Seine Ballfertigkeit kann Joachim Löw weiter bei der Nationalmannschaft verfeinern. Foto: Hase

Nationalmannschaft: "Spüre viel Rückhalt". Bundestrainer wird neue Reize setzen müssen.

Joachim Löw will seinen Traumjob weiter ausüben, auch wenn er den Neubeginn nach dem historischen Vorrunden-Aus in Russland mit einem schweren WM-Rucksack angehen muss.

Nach einigen Tagen Bedenkzeit im Anschluss an den von ihm verantworteten Tiefpunkt der Nationalmannschaft beim blamablen 0:2 gegen Südkorea signalisierte der Bundestrainer dem DFB seinen Willen zum Weitermachen. Der wurde beim weltgrößte Fußball-Verband freudig begrüßt.

"Ich möchte mit ganzem Einsatz den Neuaufbau gestalten", äußerte der 58-jährige Löw am Dienstag in einer Verbandsmitteilung. In der DFB-Zentrale hatte zuvor die WM-Delegation um Präsident Reinhard Grindel, Vize Rainer Koch, Ligapräsident Reinhard Rauball und Generalsekretär Friedrich Curtius sowie Teammanager Oliver Bierhoff in einer kurzfristig angebraumten Sitzung bei Löw "eine ungebrochene Motivation und Energie" verspürt, "die Mannschaft auf die anstehenden Herausforderungen vorzubereiten".

Von Grindel ("Jogi Löw wird uns zurück in die Erfolgsspur führen") über Bierhoff ("Mich freut es sehr, dass es mit Jogi weitergeht") bis hin zu Kapitän Manuel Neuer wurde Löws Entschluss einhellig begrüßt. "Ich freue mich, dass wir mit Jogi Löw unseren lange Zeit erfolgreichen Weg fortsetzen können. Und ich habe das Vertrauen, dass wir gemeinsam wieder zu unserer Stärke finden", sagte der Torwart.
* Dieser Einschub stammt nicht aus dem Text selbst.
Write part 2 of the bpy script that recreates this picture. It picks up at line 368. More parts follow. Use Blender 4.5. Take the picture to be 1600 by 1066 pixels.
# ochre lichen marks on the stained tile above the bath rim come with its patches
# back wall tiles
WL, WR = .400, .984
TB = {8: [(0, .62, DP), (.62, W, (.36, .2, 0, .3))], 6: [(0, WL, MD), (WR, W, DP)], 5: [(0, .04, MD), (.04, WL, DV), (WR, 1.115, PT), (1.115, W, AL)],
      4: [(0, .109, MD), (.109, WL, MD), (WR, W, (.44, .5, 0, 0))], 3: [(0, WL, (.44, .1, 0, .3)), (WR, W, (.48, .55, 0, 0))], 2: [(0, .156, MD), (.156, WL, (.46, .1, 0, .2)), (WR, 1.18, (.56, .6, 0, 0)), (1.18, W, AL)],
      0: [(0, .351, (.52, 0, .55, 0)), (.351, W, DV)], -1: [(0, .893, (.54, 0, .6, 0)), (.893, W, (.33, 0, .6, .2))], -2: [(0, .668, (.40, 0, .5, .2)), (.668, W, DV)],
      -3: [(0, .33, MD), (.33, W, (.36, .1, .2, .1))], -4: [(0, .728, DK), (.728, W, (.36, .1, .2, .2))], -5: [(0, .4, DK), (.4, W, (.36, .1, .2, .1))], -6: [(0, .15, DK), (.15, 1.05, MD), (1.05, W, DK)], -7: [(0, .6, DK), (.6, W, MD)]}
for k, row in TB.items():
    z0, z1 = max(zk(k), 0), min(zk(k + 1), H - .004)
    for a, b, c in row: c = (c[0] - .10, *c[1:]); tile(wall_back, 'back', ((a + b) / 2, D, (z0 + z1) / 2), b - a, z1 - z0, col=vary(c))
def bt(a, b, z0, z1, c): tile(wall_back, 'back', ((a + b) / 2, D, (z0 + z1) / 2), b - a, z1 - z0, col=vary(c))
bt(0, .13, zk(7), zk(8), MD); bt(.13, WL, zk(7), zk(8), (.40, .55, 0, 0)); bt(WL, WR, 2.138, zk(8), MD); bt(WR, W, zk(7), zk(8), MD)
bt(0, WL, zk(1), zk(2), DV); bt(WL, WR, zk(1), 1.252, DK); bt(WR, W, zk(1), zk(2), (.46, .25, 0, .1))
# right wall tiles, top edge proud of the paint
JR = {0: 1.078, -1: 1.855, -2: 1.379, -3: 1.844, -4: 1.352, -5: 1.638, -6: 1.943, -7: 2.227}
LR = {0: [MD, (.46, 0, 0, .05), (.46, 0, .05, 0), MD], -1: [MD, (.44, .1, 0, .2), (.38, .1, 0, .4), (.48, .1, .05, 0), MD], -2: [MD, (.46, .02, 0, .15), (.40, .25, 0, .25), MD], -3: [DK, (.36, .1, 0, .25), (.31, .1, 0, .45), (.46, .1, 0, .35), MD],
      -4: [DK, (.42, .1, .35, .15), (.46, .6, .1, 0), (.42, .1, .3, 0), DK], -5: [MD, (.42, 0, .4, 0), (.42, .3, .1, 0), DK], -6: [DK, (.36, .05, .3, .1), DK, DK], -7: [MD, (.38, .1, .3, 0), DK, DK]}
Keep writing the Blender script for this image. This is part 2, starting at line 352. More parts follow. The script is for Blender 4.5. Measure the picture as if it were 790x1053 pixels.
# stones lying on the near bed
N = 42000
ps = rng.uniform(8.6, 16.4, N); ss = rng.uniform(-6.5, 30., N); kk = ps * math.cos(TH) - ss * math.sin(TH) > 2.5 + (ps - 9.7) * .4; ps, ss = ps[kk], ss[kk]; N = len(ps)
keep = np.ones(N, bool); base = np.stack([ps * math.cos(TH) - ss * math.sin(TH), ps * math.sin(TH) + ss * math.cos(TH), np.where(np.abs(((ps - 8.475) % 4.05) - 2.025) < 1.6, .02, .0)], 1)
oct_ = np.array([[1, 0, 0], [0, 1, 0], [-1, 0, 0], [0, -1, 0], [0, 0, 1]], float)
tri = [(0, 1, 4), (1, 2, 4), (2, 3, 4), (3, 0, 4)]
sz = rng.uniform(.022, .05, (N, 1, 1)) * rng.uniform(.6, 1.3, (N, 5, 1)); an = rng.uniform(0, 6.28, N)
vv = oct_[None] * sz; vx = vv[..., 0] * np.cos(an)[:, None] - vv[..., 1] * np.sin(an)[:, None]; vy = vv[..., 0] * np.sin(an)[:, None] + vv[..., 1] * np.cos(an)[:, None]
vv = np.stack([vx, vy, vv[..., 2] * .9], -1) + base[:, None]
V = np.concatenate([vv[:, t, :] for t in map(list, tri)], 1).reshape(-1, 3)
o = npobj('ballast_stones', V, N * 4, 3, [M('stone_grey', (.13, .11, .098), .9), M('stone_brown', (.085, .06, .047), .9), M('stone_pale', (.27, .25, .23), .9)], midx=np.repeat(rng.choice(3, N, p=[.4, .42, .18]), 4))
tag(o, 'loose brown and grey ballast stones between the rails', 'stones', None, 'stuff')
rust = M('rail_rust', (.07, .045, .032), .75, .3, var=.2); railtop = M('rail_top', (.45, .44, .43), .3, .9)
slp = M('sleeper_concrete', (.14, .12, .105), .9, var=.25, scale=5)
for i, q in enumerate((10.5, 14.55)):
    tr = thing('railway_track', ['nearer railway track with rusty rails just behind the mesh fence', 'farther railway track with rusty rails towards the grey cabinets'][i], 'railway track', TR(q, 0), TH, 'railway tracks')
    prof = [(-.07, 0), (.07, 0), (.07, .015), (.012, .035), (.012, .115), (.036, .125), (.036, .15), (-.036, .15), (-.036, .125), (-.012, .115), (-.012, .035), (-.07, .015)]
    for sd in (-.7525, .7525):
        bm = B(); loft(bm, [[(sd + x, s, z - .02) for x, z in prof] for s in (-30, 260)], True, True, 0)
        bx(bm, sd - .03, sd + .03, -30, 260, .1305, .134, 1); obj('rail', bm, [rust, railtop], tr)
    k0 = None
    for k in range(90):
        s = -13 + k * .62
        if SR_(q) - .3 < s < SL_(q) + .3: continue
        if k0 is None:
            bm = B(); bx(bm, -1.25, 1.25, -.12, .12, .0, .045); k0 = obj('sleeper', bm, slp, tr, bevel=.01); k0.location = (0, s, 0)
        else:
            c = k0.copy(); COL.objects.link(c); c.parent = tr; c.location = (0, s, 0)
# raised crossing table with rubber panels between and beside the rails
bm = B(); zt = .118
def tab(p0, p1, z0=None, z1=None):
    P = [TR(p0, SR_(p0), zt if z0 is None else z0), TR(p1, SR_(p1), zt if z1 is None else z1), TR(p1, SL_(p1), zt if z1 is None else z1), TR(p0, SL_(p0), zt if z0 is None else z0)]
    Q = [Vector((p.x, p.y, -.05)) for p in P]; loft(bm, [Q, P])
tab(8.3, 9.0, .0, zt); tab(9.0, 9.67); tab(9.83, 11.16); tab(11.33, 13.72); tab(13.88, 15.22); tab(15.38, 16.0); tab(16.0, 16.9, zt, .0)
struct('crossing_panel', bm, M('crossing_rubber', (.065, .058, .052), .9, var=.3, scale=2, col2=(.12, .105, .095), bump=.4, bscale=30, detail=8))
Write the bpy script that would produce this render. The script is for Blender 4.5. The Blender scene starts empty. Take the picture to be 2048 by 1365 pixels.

Löws Vertrag war vom DFB Mitte Mai vorzeitig um zwei Jahre bis zur nächsten WM-Endrunde 2022 in Katar verlängert worden.

Erstaunlich ist, dass der Verband der Sportlichen Leitung um Löw und Bierhoff im Grunde gleich wieder freie Hand bei den erforderlichen tiefgehenden Veränderungen gewähren will. "Wenige Tage nach einem solchen Turnier-Aus eine umfassende Analyse einzufordern, wäre verfrüht", sagte Grindel.

Neustart erfolgt am 6. September

Löw äußerte große Dankbarkeit für das Vertrauen, "das der DFB weiterhin geschlossen in mich setzt". Er spüre "trotz der berechtigten Kritik an unserem Ausscheiden auch generell viel Rückhalt und Zuspruch", sagte der Weltmeistercoach von 2014. Er ist der erste Bundestrainer, der sich nach einem Vorrunden-Aus bei einem Turnier im Amt halten konnte. Jupp Derwall (1984), Erich Ribbeck (2000) und Rudi Völler (2004) mussten jeweils nach einem K.o. in der Gruppenphase bei EM-Endrunden ihren Posten räumen – oder taten es freiwillig.

Löws Neustart erfolgt am 6. September, wenn der tief gefallene viermalige Weltmeister Deutschland in München Frankreich im Rahmen der Nationenliga empfängt. Drei Tage später ist Peru in Sinsheim Testspielgegner.

Löw liebt seinen Job. Er hat sich in ihm eingerichtet. Er hat die Nationalmannschaft und ihr Umfeld ganz nach seinen Vorstellungen ausgerichtet. Für Grindel ist der Schwarzwälder ein "herausragender Bundestrainer", der ein "glaubwürdiges Gesicht des deutschen Fußballs" sei.

Löw wird neue Reize setzen müssen, sich für einen überzeugenden Aufbruch auch von Weltmeistern trennen müssen. Was wird aus Sami Khedira (31)? Oder aus Mesut Özil? Zurückgetreten ist bislang kein WM-Akteur. Löw hatte vor dem WM-Untergang selbst den Schnitt angedeutet, den er nach dem Confed-Cup-Gewinn 2017 mit einem jungen Team um Draxler, Werner, Goretzka oder Kimmich noch nicht konsequent ziehen wollte. "Eine Mannschaft in vier Jahren von einer WM zur nächsten mit vielen jungen Spielern vorzubereiten, das macht mir unheimlich Spaß." Löw wird aber nicht erst 2022 in Katar liefern müssen. Er muss ganz schnell zeigen, dass er noch der Richtige ist.